For many families, awaiting the results of a child's yearly test has become just another rite of passage. But the practice of “standardized testing,” whether it's to judge a child's eligibility to advance a grade, or their caliber as a college applicant, is anything but standard issue. It's been hailed by some as the answer to school performance woes, and condemned by others as the very cause of them. The debate masks a larger question: just how do we define what it means to learn something, and how can we test for it?

To many, the notion of standardized testing is appealing: it measures students by a common yardstick, holds teachers accountable for results, and helps identify where problems lie. But the temptation to sort the smart from the not-so-smart has had social and cultural repercussions from the get-go. “The modern testing movement came out of the effort at the turn of the last century...to ascertain society's 'mental defectives' and sort them from those of superior intelligence who would occupy society's elite strata,” says Peter Sacks, author of Standardized Minds: The High Price of America's Testing Culture and What We Can Do to Change it and, most recently, Tearing Down the Gates: Confronting the Class Divide in American Education. In other words, because standardized tests are designed by those in a position of power, they can be culturally biased in favor of the “haves” and against the “have-nots.” For example, one of the earliest I.Q. tests administered to World War I recruits showed a tennis court with no net, and asked test-takers to identify what was missing from the picture. Because few people outside of the economic elite has ever seen such a thing before, their chances of answering the question correctly were slim.

Most people these days know what a tennis court looks like, and today's standardized test-makers take pains to prevent cultural bias in their test questions, but other issues remain.

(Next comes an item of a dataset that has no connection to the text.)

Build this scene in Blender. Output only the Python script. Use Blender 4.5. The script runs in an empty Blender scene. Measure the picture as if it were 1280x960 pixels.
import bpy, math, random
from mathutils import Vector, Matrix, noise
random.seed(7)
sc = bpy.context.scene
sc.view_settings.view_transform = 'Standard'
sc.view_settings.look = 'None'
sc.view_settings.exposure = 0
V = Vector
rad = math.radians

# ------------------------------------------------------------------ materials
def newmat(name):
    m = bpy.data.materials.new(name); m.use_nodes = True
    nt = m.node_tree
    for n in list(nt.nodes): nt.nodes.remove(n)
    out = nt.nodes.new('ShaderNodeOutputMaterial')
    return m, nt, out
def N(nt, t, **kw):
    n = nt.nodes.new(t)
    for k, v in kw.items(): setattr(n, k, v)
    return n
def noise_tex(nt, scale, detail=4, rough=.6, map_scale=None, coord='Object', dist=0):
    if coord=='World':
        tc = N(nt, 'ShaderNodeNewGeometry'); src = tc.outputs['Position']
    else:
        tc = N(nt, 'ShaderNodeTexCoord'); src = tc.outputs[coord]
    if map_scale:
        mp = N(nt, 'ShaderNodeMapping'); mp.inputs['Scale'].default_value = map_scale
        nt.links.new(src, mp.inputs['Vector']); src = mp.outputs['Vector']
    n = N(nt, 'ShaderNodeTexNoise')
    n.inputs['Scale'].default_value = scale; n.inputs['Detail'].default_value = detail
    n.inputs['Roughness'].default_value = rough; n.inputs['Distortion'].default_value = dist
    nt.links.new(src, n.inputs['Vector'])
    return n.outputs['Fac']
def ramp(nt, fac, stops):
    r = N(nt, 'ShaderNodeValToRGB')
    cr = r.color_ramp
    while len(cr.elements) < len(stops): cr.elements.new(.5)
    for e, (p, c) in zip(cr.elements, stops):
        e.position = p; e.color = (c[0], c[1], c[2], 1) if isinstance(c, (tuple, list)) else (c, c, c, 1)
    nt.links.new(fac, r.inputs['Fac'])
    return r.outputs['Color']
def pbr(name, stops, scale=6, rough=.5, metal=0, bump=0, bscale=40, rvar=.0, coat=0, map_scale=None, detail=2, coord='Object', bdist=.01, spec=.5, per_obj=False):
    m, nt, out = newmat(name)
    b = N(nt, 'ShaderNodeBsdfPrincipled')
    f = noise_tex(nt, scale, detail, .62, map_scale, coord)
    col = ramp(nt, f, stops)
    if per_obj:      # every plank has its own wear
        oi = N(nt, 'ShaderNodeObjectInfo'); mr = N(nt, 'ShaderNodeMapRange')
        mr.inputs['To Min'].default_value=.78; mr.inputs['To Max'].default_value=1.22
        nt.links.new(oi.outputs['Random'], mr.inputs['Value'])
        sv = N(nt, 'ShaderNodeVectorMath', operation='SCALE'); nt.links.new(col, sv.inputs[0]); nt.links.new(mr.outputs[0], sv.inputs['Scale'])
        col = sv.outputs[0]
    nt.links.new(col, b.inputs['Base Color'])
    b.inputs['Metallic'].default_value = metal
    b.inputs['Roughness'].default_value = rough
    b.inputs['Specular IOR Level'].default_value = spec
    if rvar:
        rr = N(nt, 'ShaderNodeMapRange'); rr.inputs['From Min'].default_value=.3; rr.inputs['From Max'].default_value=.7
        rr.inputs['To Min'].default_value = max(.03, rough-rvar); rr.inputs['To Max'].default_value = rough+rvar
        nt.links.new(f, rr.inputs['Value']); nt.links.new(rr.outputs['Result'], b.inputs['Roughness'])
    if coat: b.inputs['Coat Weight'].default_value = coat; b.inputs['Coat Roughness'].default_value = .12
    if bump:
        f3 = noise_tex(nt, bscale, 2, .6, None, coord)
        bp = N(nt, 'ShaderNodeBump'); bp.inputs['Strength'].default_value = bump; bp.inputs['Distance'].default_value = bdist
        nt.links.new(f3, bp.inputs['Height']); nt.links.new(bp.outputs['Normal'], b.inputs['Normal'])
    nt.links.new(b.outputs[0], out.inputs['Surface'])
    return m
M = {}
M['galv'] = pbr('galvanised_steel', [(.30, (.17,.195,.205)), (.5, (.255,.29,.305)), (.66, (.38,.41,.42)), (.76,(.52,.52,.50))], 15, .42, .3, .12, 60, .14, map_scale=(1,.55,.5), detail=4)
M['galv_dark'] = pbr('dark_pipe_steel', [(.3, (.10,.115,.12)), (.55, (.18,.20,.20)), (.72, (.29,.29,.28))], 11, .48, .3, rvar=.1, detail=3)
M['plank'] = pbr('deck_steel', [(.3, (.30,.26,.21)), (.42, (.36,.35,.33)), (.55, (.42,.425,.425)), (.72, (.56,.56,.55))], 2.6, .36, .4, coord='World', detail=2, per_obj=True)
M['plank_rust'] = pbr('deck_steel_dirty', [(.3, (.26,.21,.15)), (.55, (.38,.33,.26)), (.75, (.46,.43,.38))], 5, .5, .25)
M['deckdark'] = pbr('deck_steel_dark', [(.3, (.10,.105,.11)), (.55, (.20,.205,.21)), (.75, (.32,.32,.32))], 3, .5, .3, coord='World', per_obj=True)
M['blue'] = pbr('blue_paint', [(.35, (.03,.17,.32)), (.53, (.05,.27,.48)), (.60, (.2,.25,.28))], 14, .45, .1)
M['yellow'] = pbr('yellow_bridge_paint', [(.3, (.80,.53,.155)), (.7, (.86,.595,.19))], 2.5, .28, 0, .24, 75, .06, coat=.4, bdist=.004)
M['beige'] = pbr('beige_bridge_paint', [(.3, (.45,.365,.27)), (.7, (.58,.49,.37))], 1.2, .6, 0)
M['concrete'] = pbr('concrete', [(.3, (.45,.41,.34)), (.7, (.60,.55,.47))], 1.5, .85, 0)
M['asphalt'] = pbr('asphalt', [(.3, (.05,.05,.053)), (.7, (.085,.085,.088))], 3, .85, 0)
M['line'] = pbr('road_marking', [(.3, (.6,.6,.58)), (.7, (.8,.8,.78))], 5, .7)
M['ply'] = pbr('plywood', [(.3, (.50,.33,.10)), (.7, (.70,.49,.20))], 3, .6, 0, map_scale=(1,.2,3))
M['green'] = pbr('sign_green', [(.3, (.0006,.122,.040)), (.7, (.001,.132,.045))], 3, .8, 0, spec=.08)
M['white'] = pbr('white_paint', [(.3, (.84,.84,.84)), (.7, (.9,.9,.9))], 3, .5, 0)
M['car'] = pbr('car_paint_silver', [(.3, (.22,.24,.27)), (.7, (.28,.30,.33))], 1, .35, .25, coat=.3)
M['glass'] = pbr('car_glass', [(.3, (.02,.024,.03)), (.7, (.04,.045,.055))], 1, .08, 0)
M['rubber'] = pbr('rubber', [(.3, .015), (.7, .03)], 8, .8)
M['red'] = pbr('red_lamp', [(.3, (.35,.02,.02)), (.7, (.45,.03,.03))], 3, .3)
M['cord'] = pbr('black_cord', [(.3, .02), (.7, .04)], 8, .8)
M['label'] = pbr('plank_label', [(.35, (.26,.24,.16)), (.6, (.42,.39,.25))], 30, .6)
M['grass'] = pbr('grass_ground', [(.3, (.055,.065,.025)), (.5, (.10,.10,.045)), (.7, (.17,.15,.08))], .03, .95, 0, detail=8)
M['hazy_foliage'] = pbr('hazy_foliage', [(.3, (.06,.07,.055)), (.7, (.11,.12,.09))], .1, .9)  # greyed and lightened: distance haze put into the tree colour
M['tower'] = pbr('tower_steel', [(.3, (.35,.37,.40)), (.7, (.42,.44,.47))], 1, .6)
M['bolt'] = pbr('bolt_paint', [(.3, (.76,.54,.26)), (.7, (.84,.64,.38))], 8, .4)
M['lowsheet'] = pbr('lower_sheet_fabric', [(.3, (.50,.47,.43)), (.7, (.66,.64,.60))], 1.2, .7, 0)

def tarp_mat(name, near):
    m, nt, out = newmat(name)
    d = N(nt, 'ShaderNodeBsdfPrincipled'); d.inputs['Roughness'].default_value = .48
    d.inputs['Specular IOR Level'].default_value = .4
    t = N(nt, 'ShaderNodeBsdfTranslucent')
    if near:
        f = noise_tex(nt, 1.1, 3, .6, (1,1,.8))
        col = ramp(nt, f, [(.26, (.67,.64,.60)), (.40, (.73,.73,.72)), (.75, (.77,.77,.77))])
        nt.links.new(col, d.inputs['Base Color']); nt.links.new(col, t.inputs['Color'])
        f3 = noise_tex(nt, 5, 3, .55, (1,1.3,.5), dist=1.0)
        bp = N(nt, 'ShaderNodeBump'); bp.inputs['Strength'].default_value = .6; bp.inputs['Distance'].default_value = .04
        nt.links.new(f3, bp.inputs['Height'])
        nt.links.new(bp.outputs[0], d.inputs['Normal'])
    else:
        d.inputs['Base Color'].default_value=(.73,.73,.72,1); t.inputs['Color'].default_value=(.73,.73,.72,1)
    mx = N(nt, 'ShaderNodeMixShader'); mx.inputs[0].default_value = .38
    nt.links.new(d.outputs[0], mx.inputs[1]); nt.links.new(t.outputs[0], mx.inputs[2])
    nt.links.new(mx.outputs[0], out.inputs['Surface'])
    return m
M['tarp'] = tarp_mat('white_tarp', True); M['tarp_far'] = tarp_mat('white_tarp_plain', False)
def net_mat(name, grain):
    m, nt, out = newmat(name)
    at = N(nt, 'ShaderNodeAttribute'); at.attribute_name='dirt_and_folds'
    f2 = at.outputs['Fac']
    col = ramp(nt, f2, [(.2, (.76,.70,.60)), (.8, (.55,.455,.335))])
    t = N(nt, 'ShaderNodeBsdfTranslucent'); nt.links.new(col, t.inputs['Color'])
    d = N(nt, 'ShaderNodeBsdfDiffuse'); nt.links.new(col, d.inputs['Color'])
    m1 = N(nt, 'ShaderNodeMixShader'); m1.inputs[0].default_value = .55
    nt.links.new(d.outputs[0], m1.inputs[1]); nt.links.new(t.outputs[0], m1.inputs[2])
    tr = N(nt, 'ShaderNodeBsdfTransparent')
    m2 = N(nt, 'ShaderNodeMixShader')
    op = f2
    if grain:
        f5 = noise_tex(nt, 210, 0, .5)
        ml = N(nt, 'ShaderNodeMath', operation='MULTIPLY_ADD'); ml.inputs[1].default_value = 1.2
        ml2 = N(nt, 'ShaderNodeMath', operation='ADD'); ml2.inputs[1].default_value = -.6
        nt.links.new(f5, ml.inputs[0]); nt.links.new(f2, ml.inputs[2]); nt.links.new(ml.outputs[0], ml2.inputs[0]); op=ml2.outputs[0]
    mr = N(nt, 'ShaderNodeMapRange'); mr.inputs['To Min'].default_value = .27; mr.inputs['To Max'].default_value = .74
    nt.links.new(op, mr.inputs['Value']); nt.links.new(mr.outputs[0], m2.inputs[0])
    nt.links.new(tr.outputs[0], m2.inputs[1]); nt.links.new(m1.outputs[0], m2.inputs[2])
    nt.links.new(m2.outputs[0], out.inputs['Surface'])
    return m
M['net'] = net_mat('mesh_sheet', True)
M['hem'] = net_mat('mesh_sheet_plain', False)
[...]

Because the current system rewards high-performing schools, and sanctions low-performing ones, many critics of standardized testing say that tests hurt the students who need help the most, and reward those who are already at an advantage. “The testing movement in schools is exacerbating the class and race divide in the education system,” says Sacks.

Increasing pressure on teachers to produce high test scores has also raised concerns. Critics say testing leads to a narrowing class curriculum, since teachers may “teach to the test” instead of exploring topics and approaches to teaching that may not produce results on paper. The flip side of the argument? Wayne Camara, Vice President of Research at The College Board, says the quality of schools affects testing, too. “Success on tests in school is highly related to the quality of education that kids get,” says Camara. It's no wonder that this chicken-and-egg conundrum has parents, and policymakers, confused as to what to do.

Enter a new trend in testing. While millions of school-children sharpen pencils in preparation for year-end state tests, a different method has students building, drawing, collaborating, and experimenting. It's called “performance-based assessment,” and it's based on the idea that kids should be evaluated based on what they can do, not their potential, or “aptitude,” for future success. “It's much more grounded in the application of what kids can do and what they know,” says Ann Cook, co-director of Urban Academy, a uniquely structured high school operating within New York City's public school system. “It allows kids to really use their skills and their creativity, and embedded in performance assessment is all the skills that kids need to move on.”

Urban Academy, whose student body is comprised mostly of minority and at-risk students, has a staggering 97% graduation rate, and most students go on to four-year colleges and universities. The school takes an egalitarian approach to learning, where teachers and students create an environment structured around inquiry and application to the real world. Instead of assessing student achievement through standardized testing, students demonstrate “proficiency” by undertaking a personal project on a specific topic. For example, for a science requirement, a student might pursue an interest in botany to investigate whether soil quality affects plant growth. Cook says that such assessments show how a student uses their skills to approach a problem, while standardized tests only tell you whether a student got a question wrong or right. “Learning is complex,” says Cook. “Assessment should be too.”

But while performance assessment may sound like the solution, the commitment it requires from teachers makes it a difficult sell for larger schools, where educators are already overextended. Standardized testing still presents the most efficient option for schools, and provides important statistical evidence for student strengths and weaknesses.

So what's the answer? According to Cook, an essential uncertainty over what defines successful learning lies at the heart of the issue. “People are not really clear what they want kids to do,” she says. “Are we really interested in getting kids to enjoy books and ideas? Because if we are, then we should be doing some different things. But if we're not interested in that, then we'll continue to give kids more of the same.” In other words, until we can decide what we want kids to learn, no method of assessment can tell us what we want to know.